╭──

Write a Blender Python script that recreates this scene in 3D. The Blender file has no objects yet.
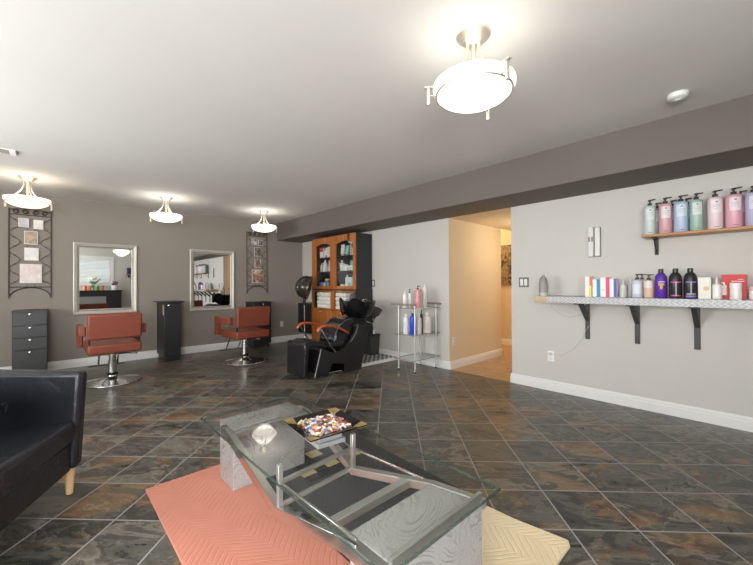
import bpy, math, random
from mathutils import Vector, Matrix
random.seed(7)
PI = math.pi
scene = bpy.context.scene
COL = scene.collection

# ------------------------------------------------------------------ helpers
def lin(h):
    h = h.lstrip('#'); out = []
    for i in (0, 2, 4):
        c = int(h[i:i+2], 16) / 255
        out.append(c/12.92 if c <= .04045 else ((c+.055)/1.055)**2.4)
    return out + [1.0]

class NT:
    def __init__(self, name):
        self.m = bpy.data.materials.new(name); self.m.use_nodes = True
        self.t = self.m.node_tree; self.t.nodes.clear()
        self.out = self.n('ShaderNodeOutputMaterial')
    def n(self, typ, **kw):
        nd = self.t.nodes.new(typ)
        for k, v in kw.items(): setattr(nd, k, v)
        return nd
    def l(self, a, b): self.t.links.new(a, b)
    def val(self, sock, v):
        if isinstance(v, bpy.types.NodeSocket): self.l(v, sock)
        else: sock.default_value = v
    def math(self, op, a, b=None, c=None):
        nd = self.n('ShaderNodeMath', operation=op)
        self.val(nd.inputs[0], a)
        if b is not None: self.val(nd.inputs[1], b)
        if c is not None: self.val(nd.inputs[2], c)
        return nd.outputs[0]
    def mix(self, f, a, b, blend='MIX'):
        nd = self.n('ShaderNodeMix', data_type='RGBA', blend_type=blend)
        self.val(nd.inputs[0], f); self.val(nd.inputs[6], a); self.val(nd.inputs[7], b)
        return nd.outputs[2]
    def ramp(self, f, stops, interp='LINEAR'):
        nd = self.n('ShaderNodeValToRGB'); cr = nd.color_ramp; cr.interpolation = interp
        while len(cr.elements) < len(stops): cr.elements.new(.5)
        for e, (p, c) in zip(cr.elements, stops):
            e.position = p; e.color = lin(c) if isinstance(c, str) else (c, c, c, 1)
        self.val(nd.inputs[0], f); return nd.outputs[0]
    def noise(self, vec, scale, detail=3, rough=.55, dist=0., w=None):
        nd = self.n('ShaderNodeTexNoise')
        if w is not None:
            nd.noise_dimensions = '4D'; self.val(nd.inputs['W'], w)
        if vec is not None: self.l(vec, nd.inputs['Vector'])
        nd.inputs['Scale'].default_value = scale; nd.inputs['Detail'].default_value = detail
        nd.inputs['Roughness'].default_value = rough; nd.inputs['Distortion'].default_value = dist
        return nd.outputs[0]
    def bsdf(self, col, rough=.5, metal=0., bump=None, bstr=.2, bdist=.01, **kw):
        b = self.n('ShaderNodeBsdfPrincipled')
        self.val(b.inputs['Base Color'], col); self.val(b.inputs['Roughness'], rough)
        self.val(b.inputs['Metallic'], metal)
        for k, v in kw.items(): self.val(b.inputs[k.replace('_', ' ')], v)
        if bump is not None:
            bp = self.n('ShaderNodeBump'); bp.inputs['Strength'].default_value = bstr
            bp.inputs['Distance'].default_value = bdist
            self.l(bump, bp.inputs['Height']); self.l(bp.outputs[0], b.inputs['Normal'])
        self.l(b.outputs[0], self.out.inputs[0]); return b
    def obj(self): return self.n('ShaderNodeTexCoord').outputs['Object']
    def pos(self): return self.n('ShaderNodeNewGeometry').outputs['Position']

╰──

WHAT THIS TASK INVOLVES ▸
Reproduce the full listing above verbatim, with no pictures included.

EXERCISE ANSWER ▸
Write a Blender Python script that recreates this scene in 3D. The Blender file has no objects yet.
import bpy, math, random
from mathutils import Vector, Matrix
random.seed(7)
PI = math.pi
scene = bpy.context.scene
COL = scene.collection

# ------------------------------------------------------------------ helpers
def lin(h):
    h = h.lstrip('#'); out = []
    for i in (0, 2, 4):
        c = int(h[i:i+2], 16) / 255
        out.append(c/12.92 if c <= .04045 else ((c+.055)/1.055)**2.4)
    return out + [1.0]

class NT:
    def __init__(self, name):
        self.m = bpy.data.materials.new(name); self.m.use_nodes = True
        self.t = self.m.node_tree; self.t.nodes.clear()
        self.out = self.n('ShaderNodeOutputMaterial')
    def n(self, typ, **kw):
        nd = self.t.nodes.new(typ)
        for k, v in kw.items(): setattr(nd, k, v)
        return nd
    def l(self, a, b): self.t.links.new(a, b)
    def val(self, sock, v):
        if isinstance(v, bpy.types.NodeSocket): self.l(v, sock)
        else: sock.default_value = v
    def math(self, op, a, b=None, c=None):
        nd = self.n('ShaderNodeMath', operation=op)
        self.val(nd.inputs[0], a)
        if b is not None: self.val(nd.inputs[1], b)
        if c is not None: self.val(nd.inputs[2], c)
        return nd.outputs[0]
    def mix(self, f, a, b, blend='MIX'):
        nd = self.n('ShaderNodeMix', data_type='RGBA', blend_type=blend)
        self.val(nd.inputs[0], f); self.val(nd.inputs[6], a); self.val(nd.inputs[7], b)
        return nd.outputs[2]
    def ramp(self, f, stops, interp='LINEAR'):
        nd = self.n('ShaderNodeValToRGB'); cr = nd.color_ramp; cr.interpolation = interp
        while len(cr.elements) < len(stops): cr.elements.new(.5)
        for e, (p, c) in zip(cr.elements, stops):
            e.position = p; e.color = lin(c) if isinstance(c, str) else (c, c, c, 1)
        self.val(nd.inputs[0], f); return nd.outputs[0]
    def noise(self, vec, scale, detail=3, rough=.55, dist=0., w=None):
        nd = self.n('ShaderNodeTexNoise')
        if w is not None:
            nd.noise_dimensions = '4D'; self.val(nd.inputs['W'], w)
        if vec is not None: self.l(vec, nd.inputs['Vector'])
        nd.inputs['Scale'].default_value = scale; nd.inputs['Detail'].default_value = detail
        nd.inputs['Roughness'].default_value = rough; nd.inputs['Distortion'].default_value = dist
        return nd.outputs[0]
    def bsdf(self, col, rough=.5, metal=0., bump=None, bstr=.2, bdist=.01, **kw):
        b = self.n('ShaderNodeBsdfPrincipled')
        self.val(b.inputs['Base Color'], col); self.val(b.inputs['Roughness'], rough)
        self.val(b.inputs['Metallic'], metal)
        for k, v in kw.items(): self.val(b.inputs[k.replace('_', ' ')], v)
        if bump is not None:
            bp = self.n('ShaderNodeBump'); bp.inputs['Strength'].default_value = bstr
            bp.inputs['Distance'].default_value = bdist
            self.l(bump, bp.inputs['Height']); self.l(bp.outputs[0], b.inputs['Normal'])
        self.l(b.outputs[0], self.out.inputs[0]); return b
    def obj(self): return self.n('ShaderNodeTexCoord').outputs['Object']
    def pos(self): return self.n('ShaderNodeNewGeometry').outputs['Position']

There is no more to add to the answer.